Ranking Member Johnson’s Opening Statement for Science Prizes and Challenges Hearing
(Washington, DC) – Today, the House Committee on Science, Space, and Technology’s Subcommittee on Research and Technology is holding a hearing titled, “Head Health Challenge: Preventing Head Trauma from Football Field to Shop Floor to Battlefield.”
Ranking Member Eddie Bernice Johnson’s (D-TX), opening statement for the record is below.
Good morning, I would like to thank Chairwoman Comstock and Ranking Member Lipinski for holding today’s hearing on the NIST Head Health Challenge and the benefits and challenges of federal prize competitions.
I support the federal government’s use of prizes and challenges to spur innovation and technology breakthroughs. However, I want to begin with a brief comment about our larger commitment to research and development. I am deeply troubled that so many of my colleagues would support a tax bill that adds a trillion or more to the deficit while helping only the wealthiest among us, and at the same time repeatedly vote to cut funding for research and so many other critical investments in our future. Many of my colleagues would even make it impossible for any but the wealthiest Americans to pursue graduate degrees in STEM because of the proposed changes to the tax law.
While tough choices have to be made – and I am confident the overwhelming majority of my colleagues on my side of the aisle are willing to have those discussions - cuts to our federal R&D enterprise weaken the country’s ability to be a leader in innovation, economic growth, and job creation. No corporate tax cut will fix that. Our competitors have the same tough budget choices to make, yet they are not just maintaining their R&D investments, but increasing them.
While prizes and other types of challenges are not a substitute for the sustained investment and long-term national outlook that traditional federal R&D funding provides, they do have a role in how the government funds R&D. The prize authority granted to all federal agencies in the 2010 COMPETES Reauthorization stimulated a significant increase in agencies’ use of such competitions to incentivize more high-risk, high-reward research. Prizes also help agencies reach out to a broader partnership of researchers and innovators across all areas of science and technology. I am encouraged by indications that the current administration will continue support for prize competitions.
With several years of experience to build on, there are many lessons learned about how to best design and implement successful prize initiatives.
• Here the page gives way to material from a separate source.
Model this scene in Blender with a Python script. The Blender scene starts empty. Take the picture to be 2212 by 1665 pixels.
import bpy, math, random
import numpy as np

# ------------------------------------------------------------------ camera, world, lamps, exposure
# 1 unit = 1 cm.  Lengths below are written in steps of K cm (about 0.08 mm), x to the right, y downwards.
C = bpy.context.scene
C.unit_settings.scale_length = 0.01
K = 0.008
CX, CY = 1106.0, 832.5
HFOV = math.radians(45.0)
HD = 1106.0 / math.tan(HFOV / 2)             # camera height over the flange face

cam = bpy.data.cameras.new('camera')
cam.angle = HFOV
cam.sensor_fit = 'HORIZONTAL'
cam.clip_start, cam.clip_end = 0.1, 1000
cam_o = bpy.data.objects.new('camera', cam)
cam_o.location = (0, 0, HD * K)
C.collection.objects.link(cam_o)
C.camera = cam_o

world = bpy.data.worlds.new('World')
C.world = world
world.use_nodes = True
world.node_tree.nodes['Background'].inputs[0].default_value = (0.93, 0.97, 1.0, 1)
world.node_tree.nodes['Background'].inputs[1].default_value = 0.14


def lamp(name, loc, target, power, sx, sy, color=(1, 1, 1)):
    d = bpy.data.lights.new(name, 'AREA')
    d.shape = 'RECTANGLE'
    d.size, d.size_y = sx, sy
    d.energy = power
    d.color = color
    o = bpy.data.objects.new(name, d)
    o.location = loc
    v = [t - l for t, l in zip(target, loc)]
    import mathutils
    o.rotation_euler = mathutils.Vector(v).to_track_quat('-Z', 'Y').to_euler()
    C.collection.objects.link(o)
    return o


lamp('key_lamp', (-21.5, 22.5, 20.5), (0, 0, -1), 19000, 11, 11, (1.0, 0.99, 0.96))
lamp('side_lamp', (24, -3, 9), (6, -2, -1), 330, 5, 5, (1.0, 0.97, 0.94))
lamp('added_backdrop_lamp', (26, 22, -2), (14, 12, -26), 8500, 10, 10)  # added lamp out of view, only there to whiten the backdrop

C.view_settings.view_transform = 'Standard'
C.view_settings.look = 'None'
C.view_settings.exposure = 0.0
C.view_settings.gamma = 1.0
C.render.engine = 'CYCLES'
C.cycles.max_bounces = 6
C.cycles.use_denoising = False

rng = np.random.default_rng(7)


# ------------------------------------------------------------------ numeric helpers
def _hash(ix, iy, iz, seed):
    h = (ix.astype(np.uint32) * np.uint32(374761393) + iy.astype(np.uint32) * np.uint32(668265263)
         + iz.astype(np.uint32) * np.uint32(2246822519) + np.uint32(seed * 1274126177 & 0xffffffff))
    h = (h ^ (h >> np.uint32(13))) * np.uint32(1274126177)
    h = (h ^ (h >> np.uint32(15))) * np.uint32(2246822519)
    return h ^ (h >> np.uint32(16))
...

There is also a new cadre of prize design expertise both in the government and the private sector. The NIST Head Health Challenge III appears to be a good model for public-private partnership and for the use of a challenge competition to spur innovation that had largely stalled. I look forward to hearing from NIST and the participants in this challenge about what worked well, and how any lessons learned might be applied to future challenges. I also look forward to a broader discussion of how best to incorporate prizes into our broader federal R&D agenda.
I thank our witnesses for their testimony and I yield back.